_Aim of the task_
Would you quote the material below from its first line through the line containing "COL = scene.collection", exactly and with both ends included?

_Material_
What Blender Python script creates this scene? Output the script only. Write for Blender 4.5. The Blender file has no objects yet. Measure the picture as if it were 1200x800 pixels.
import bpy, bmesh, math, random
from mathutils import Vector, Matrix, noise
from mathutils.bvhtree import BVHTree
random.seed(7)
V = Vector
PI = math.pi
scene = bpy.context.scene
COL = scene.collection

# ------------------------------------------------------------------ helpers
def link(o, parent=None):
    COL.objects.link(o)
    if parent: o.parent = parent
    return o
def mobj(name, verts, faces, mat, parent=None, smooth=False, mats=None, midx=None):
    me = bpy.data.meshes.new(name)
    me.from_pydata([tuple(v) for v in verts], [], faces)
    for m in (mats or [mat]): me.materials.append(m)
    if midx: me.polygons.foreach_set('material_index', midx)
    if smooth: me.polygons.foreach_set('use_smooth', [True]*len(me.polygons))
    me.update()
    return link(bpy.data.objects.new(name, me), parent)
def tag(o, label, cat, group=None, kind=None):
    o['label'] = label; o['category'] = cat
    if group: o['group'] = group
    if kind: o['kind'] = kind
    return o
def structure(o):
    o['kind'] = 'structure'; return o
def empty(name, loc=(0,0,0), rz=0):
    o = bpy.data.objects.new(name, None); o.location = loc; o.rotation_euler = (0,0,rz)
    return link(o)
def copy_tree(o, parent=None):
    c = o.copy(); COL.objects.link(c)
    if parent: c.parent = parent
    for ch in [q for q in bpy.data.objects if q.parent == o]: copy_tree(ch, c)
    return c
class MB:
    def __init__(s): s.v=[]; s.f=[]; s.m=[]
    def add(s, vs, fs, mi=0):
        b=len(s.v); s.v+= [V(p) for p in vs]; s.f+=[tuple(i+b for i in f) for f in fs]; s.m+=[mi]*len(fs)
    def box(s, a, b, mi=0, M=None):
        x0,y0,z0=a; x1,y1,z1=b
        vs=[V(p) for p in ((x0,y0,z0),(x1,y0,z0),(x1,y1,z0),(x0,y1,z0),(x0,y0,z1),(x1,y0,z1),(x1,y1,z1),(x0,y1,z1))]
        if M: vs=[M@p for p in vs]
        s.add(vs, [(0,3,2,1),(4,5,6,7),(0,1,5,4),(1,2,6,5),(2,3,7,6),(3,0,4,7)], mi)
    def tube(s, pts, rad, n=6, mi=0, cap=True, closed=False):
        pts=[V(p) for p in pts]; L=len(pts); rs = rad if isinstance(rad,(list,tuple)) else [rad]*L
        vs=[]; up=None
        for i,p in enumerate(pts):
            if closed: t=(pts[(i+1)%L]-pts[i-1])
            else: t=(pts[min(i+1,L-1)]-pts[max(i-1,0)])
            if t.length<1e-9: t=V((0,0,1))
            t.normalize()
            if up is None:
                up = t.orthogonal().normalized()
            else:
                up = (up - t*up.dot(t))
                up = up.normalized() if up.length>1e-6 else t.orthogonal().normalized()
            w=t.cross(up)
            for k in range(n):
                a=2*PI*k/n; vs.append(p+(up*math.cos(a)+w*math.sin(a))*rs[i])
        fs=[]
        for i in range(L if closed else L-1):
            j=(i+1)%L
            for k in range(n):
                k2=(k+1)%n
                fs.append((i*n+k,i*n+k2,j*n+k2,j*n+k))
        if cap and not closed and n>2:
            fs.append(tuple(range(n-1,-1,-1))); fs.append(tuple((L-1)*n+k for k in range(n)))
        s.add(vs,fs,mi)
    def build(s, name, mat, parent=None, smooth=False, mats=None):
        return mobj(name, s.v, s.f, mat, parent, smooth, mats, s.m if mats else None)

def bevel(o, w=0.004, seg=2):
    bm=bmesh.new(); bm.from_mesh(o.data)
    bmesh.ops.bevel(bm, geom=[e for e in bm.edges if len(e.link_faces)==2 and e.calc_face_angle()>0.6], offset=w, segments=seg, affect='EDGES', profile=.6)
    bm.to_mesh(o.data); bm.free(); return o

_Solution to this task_
What Blender Python script creates this scene? Output the script only. Write for Blender 4.5. The Blender file has no objects yet. Measure the picture as if it were 1200x800 pixels.
import bpy, bmesh, math, random
from mathutils import Vector, Matrix, noise
from mathutils.bvhtree import BVHTree
random.seed(7)
V = Vector
PI = math.pi
scene = bpy.context.scene
COL = scene.collection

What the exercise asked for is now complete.